M's logo. Source: Facebook.

The recently announced M virtual assistant from Facebook (META 2.98%) has gotten a lot of press since David Marcus, VP of messaging products, unveiled it in a Facebook post. Most of the articles focus on how it compares with services such as Apple's Siri, Microsoft's Cortana, and Google's (GOOG 1.25%) (GOOGL 1.27%) Google Now, all of which provide the same basic digital voice assistants.

These assistants are most useful when you need to interact with your phone -- check your calendar, set a reminder, send an email. They're also capable of performing searches with a limited scope -- sports scores, weather, math problems.

M is a whole other beast. It allows users to search with unlimited scope and interact with everything outside their phone. What's more, the service is personalized to you. This difference makes it a much bigger threat to standard search engines such as Google and Yelp (YELP 1.57%) than it does to Siri and Cortana.

What can M do for you?
I'm a big fan of Siri. I use it to set timers, queue up music, and send texts, but when I want to find some information, it's pretty bad. I more often find myself navigating to Google to find answers to questions or receive suggestions.

Source: Facebook.

It's that secondary function, the one I typically use Google for, that M wants to take over. It uses a hybrid of artificial intelligence and human "trainers" to produce restaurant recommendations, help you shop for gifts, find airline tickets, and a host of other tasks. With the help of humans, it can book reservations at those restaurants, order those gifts, and book those tickets.

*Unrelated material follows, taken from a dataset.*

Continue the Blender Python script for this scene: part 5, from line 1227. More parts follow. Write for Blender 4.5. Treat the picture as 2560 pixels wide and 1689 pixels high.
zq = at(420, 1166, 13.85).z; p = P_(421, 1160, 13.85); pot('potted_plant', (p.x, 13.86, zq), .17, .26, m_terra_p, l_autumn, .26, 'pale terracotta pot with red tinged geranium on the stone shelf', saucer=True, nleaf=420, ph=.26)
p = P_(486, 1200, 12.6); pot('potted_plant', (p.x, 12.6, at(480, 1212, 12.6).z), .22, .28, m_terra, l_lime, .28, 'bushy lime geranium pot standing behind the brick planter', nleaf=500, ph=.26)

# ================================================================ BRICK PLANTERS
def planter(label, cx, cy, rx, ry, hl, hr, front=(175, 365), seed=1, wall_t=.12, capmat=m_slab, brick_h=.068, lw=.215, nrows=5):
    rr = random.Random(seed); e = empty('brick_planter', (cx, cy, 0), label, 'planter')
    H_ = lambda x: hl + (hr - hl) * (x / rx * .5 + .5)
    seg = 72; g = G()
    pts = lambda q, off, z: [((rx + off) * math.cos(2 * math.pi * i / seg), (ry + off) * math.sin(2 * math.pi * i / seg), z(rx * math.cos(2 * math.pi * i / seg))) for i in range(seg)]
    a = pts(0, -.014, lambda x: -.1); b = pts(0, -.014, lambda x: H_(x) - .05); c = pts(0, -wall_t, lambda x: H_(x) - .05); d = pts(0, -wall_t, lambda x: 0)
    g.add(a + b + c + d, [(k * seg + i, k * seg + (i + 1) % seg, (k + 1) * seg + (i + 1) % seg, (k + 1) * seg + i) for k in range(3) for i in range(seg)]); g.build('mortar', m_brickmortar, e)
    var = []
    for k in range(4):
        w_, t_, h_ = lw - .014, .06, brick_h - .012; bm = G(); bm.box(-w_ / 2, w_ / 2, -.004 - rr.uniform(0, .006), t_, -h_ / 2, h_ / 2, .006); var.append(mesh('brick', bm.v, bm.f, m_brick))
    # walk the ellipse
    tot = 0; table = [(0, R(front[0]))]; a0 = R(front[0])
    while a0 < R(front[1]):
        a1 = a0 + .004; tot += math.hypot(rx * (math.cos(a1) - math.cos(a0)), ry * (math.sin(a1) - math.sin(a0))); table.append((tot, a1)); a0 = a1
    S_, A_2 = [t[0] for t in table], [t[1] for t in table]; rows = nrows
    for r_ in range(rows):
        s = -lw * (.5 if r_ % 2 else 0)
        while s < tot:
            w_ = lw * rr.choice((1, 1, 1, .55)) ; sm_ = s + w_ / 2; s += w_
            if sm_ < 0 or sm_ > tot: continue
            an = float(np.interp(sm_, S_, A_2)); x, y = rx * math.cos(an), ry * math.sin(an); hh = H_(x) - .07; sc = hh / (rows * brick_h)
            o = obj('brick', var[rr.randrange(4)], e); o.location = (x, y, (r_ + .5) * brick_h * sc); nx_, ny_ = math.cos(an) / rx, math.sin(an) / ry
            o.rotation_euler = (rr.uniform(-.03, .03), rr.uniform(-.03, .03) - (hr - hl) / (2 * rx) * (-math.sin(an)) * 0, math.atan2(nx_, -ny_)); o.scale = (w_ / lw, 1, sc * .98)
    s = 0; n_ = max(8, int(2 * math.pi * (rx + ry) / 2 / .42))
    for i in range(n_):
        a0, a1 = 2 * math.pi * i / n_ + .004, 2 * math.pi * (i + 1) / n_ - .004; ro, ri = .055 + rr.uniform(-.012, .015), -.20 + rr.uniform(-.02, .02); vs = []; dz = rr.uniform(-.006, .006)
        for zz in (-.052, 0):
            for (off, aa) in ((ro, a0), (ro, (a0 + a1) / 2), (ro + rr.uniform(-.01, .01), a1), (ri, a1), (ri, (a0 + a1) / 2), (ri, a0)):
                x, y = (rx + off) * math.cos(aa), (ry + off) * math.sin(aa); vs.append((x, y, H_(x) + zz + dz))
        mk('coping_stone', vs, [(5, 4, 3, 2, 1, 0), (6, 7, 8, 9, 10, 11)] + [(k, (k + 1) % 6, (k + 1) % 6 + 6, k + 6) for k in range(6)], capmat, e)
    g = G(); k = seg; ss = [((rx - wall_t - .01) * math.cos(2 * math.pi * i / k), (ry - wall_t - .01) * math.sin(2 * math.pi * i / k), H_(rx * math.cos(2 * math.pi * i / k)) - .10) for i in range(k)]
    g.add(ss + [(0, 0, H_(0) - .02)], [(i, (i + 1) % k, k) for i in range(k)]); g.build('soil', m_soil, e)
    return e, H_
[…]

What's more, M learns about you the more you interact with it, so its suggestions become more tailored toward you and your personality. Facebook says it's only using data gathered from conversations with M at this time, but that may change in the future.

If Facebook does update its privacy policy to allow M access to all of its personality data, it could have some of the most personalized suggestions for users. A recent study found that it's possible to create a personality model based on Facebook likes that's more accurate than a personality assessment from friends and family. Only a few other companies have enough data to provide similar personality profiles, Google being one of them.

Google does use that data to provide somewhat more personalized results, but it typically uses it to target advertisements to users in search results and around the Web. With the curated single-result approach of Facebook's M, personalized results could be a major difference-maker as to whether the service is useful or not.

Source: Facebook

A limited scope, but the most valuable
M's use is still limited, but it's limited to some of the most valuable verticals. Yelp built its entire business on local restaurant searches and recommendations. It added the ability to make reservations in 2010 and brought that in-house with the acquisition of SeatMe in 2013. If M can do a better job of recommending restaurants using Facebook's data, then Yelp is going to see a drop in searches and reservations.

Retail is another vertical where M can offer quite a bit of assistance. Retail websites contribute a huge portion of Google's ad revenue, and that number is only continuing to climb with the popularity of Google's shopping ads, originally introduced in 2012 as product listing ads. Last year, the company saw an estimated 47% growth in ad spend for shopping ads in the fourth quarter. Retailers are by far the biggest digital ad spenders in the United States.

The last major vertical M could take a serious chunk out of is travel. The travel industry doesn't advertise quite as much as retailers; its preferred method is through direct-response ads, which is a market Google's search ads dominate. RBC analyst Mark Mahaney estimated that Priceline and Expedia alone would account for about 5% of Google's total ad revenue in 2014.